L’assassino della 34enne peruviana Juana Cecilia Hazana Loayza è l’ex 24enne Mirko Genco, già arrestato per atti persecutori nei confronti della vittima

Sono bastate poche ore per giungere da parte degli inquirenti alla soluzione dell’omicidio della 34enne peruviana Juana Cecilia Hazana Loayza, la donna trovata morta questa mattina in un parco pubblico in via Patti in città, vicino all’ex polveriera.
A scoprire il cadavere di Juana alle 9,30 una residente che passando vicino ha sentito la vibrazione di un cellulare seguendone il rumore fino alla tragica scoperta. Dall’altra parte del telefono, si scopre successivamente, era la madre che la stava attendendo a casa, nell’appartamento di via Melato, a pochi passi dalla tragedia.

L’uomo che l’ha sgozzata con un coltello è il suo ex compagno 24enne Mirko Genco, che ha confessato il fatto.
Anche la madre di Genco, Alessia Dalla Pia, fu vittima di femminicidio: nel 2015 era stata uccisa a Parma dall’allora compagno 30enne Mohammed Jella. L’uomo l’aveva picchiata, annegata, poi trascinata ormai priva di vita nell’androne della palazzina dove vivevano. Dopo un anno di latitanza era stato arrestato in Tunisia, mentre Genco ha continuato a vivere con i nonni materni.

Genco è residente a Parma, e svolge il lavoro di venditore porta a porta a Reggio Emilia nel settore delle utenze domestiche.
I Carabinieri l’hanno rintracciato oggi mentre lavorava in via Giacinto Pezzana, altezza Piazza degli Strinati, in città, dov’è stato fermato senza opporre resistenza.
Portato in caserma e sottoposto a interrogatorio ha reso dichiarazioni in merito alle sue responsabilità. Dalla ricostruzione degli eventi, il 24enne, la sera precedente, era giunto in città da Parma dopo aver visto sui social la foto di Cecilia sorridente all’interno di un pub: rintracciata la donna in un locale del centro, stava andando insieme a lei a piedi verso l’abitazione di quest’ultima.
Durante il tragitto, nel parco pubblico poco distante dall’abitazione della vittima, l’ha aggredita, tentando prima di strangolarla per poi accoltellata.

L’uomo, espletate le formalità di rito, è stato portato in carcere. L’arma del delitto, un coltello da cucina, è stato sequestrato.

Mirko Genco già il 5 settembre era stato arrestato per atti persecutori nei confronti della vittima.
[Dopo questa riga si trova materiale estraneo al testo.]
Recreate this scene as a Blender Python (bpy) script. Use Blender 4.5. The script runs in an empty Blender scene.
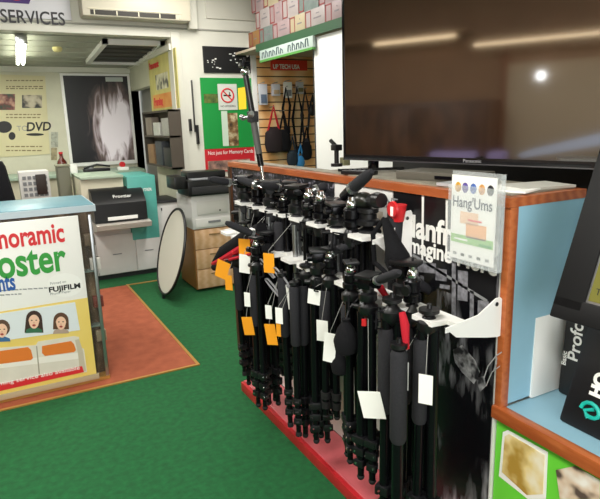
import bpy, bmesh, math, random
from mathutils import Vector, Matrix, Euler
random.seed(7)
SC = bpy.context.scene
COL = SC.collection
PI = math.pi
# ------------------------------------------------------------------ camera
FPX, YAW, PITCH, ROLL, CH = 562.17, math.radians(27.963), math.radians(12.79), math.radians(-1.726), 1.55
fw = Vector((math.sin(YAW)*math.cos(PITCH), math.cos(YAW)*math.cos(PITCH), -math.sin(PITCH)))
rt = Vector((math.cos(YAW), -math.sin(YAW), 0)); up = rt.cross(fw)
RR = math.cos(ROLL)*rt + math.sin(ROLL)*up; UU = -math.sin(ROLL)*rt + math.cos(ROLL)*up
cam = bpy.data.cameras.new('camera'); camo = bpy.data.objects.new('camera', cam); COL.objects.link(camo)
camo.matrix_world = Matrix(((RR.x, UU.x, -fw.x, 0), (RR.y, UU.y, -fw.y, 0), (RR.z, UU.z, -fw.z, CH), (0, 0, 0, 1)))
cam.sensor_fit = 'HORIZONTAL'; cam.sensor_width = 36; cam.lens = 36*FPX/600; cam.clip_start = 0.05
SC.camera = camo
EYE = Vector((0, 0, CH))
# ------------------------------------------------------------------ world, lights, exposure
w = bpy.data.worlds.new('world'); SC.world = w; w.use_nodes = True
w.node_tree.nodes['Background'].inputs[0].default_value = (0.93, 0.97, 1.0, 1); w.node_tree.nodes['Background'].inputs[1].default_value = 2.2
SC.view_settings.view_transform = 'Standard'; SC.view_settings.look = 'None'; SC.view_settings.gamma = 1
SC.view_settings.exposure = -0.05
def area(name, loc, rot, sx, sy, power, color=(1, .97, .92)):
    l = bpy.data.lights.new(name, 'AREA'); l.shape = 'RECTANGLE'; l.size = sx; l.size_y = sy; l.energy = power; l.color = color
    o = bpy.data.objects.new(name, l); COL.objects.link(o); o.location = loc; o.rotation_euler = rot
    return o
CEIL = 3.05
PANELS = [(-0.4, 1.2), (-0.4, 3.6), (1.6, 4.6), (-0.9, -0.9)]
for i, (x, y) in enumerate(PANELS):
    area('ceiling_lamp_light', (x, y, CEIL-.07), (0, 0, 0), .55, 1.15, (62, 55, 46, 62)[i])
area('recess_tube_light', (0.38, 6.75, 2.24), (0, 0, 0), .08, .9, 13, (1, 1, .93))
area('recess_left_area_light', (-0.9, 6.9, 2.26), (0, 0, 0), .08, .9, 9, (1, 1, .93))  # area light alone, no tube is modelled here
area('front_fill_light', (-0.1, -2.45, 1.75), (math.radians(90), 0, 0), 3.2, 2.0, 75, (1, .98, .95))  # unseen fill lamp, added for soft light from behind the camera

# ------------------------------------------------------------------ pixel helpers
def ray(x, y): return fw + RR*((x-300)/FPX) - UU*((y-249.5)/FPX)
def on(ax, v, x, y):
    i = 'xyz'.index(ax); d = ray(x, y); t = (v-EYE[i])/d[i]; return EYE + d*t
def prj(p):
    d = Vector(p)-EYE; z = d.dot(fw); return 300+FPX*d.dot(RR)/z, 249.5-FPX*d.dot(UU)/z
def y_at(px_, x, z):
    a, b = .8, 9
    for _ in range(40):
        m = (a+b)/2
        if prj((x, m, z))[0] > px_: a = m
        else: b = m
    return a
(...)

Scarcerato il 6 settembre, era sottoposto alla misura cautelare del divieto di avvicinamento.
Il 10 settembre era stato nuovamente arrestato per violazione alla misura del divieto di avvicinamento, violazione di domicilio e ulteriori atti vessatori, ottenendo il 23 settembre gli arresti domiciliari sino al 4 novembre, giorno in cui è decaduta la misura cautelare per la sopraggiunta sentenza di patteggiamento emessa dal Tribunale di Reggio Emilia il 3 novembre a 2 anni di reclusione con pena sospesa.
I fascicoli per stalking erano confluiti in un procedimento penale nelle mani della pm Piera Cristina Giannusa. Davanti al giudice Donatella Bove Genco, difeso dall’avvocatessa Alessandra Bonini patteggia la pena.

Ma com’è possibile? Si chiede già il popolo, che una Giustizia lasci libero un soggetto così?

Il “Codice rosso”, entrato in vigore  circa due anni fa, permette agli stalker il patteggiamento a una condizione: che segua un percorso di riabilitazione psicologica; in quel caso, la pena è sospesa. Quindi terminano le misure cautelari e – a dispetto di una Giustizia lumaca per tante cose- “si azzerano” immediatamente i domiciliari. Quindi Mirko Genco è libero per legge. Libero di rivolgersi a una psicologa come “promesso” al Giudice e allo stesso tempo libero… di uccidere.